It’s beginning to look more like a book. The MS of Gypsy Scholar, which Jinks and I have sweated over for two years, now resides on my swanky new Sony Portable Reader System alongside War and Peace, The Heart of Darkness and 98 other titles which came as freebies.
As explained, the aim is to read the MS as if I were a reader instead of an editor. I did the transfer yesterday and was ready to go but swimming pool water got into my goggles and left my eyes streaming. Some time this weekend, then.
How good is the machine? For me, optically as good as paper but it supplements rather than replaces books. Electronic things break and if you were in Timbuktu (excellent BBC4 programme last night about the ancient documents found there) you’d need print back-up. But ponder this. Suppose you were going foreign and needed your big 2½ kg dictionary. If it came as an ebook you could load it into the 255 gm Sony and still have room for Hamlet, The Rights of Man, Middlemarch, On the Origin of Species, Jungle Book, the complete Jane Austen, most of Dickens and le tout Ruth Rendell. In all 160 titles.

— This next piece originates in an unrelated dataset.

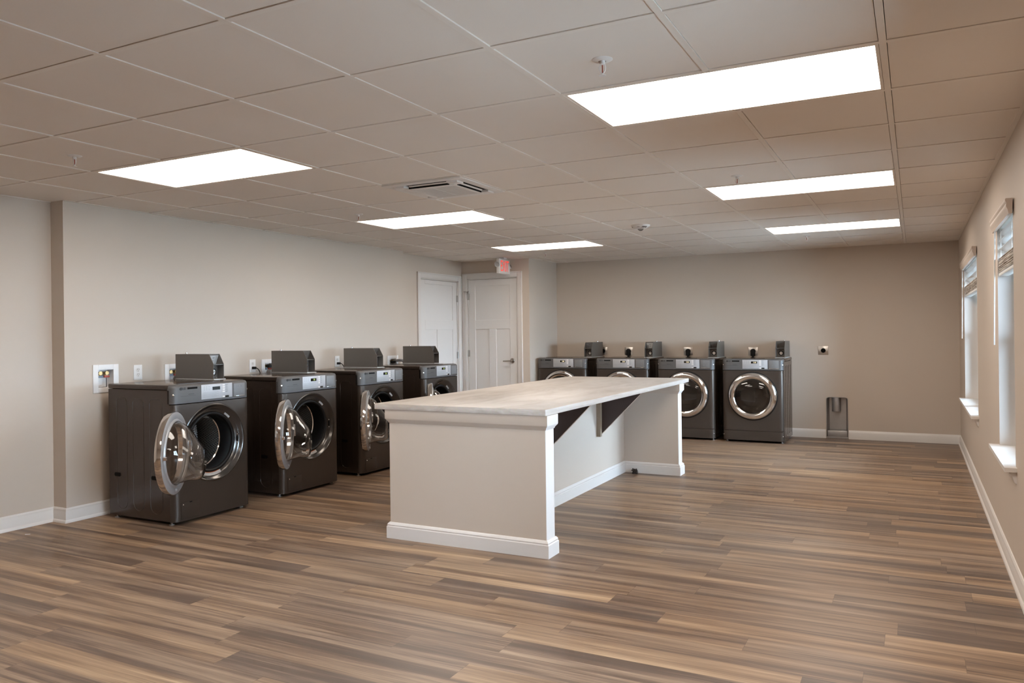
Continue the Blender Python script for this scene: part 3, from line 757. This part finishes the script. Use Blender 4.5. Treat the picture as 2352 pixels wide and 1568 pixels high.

At the moment I’m spouting the press release; I need to use the thing. I checked title availability by Googling “ebooks” and turned up half a dozen, mainly university, sources. Project Gutenberg offers 27,000 free out-of-copyright titles. Copyrighted titles you pay for. If you want French books try Athena. On verra.
Latest: Just copied and transferred Rousseau's La nouvelle Héloise (via the Athena site) with no problems. Wonder what it's about.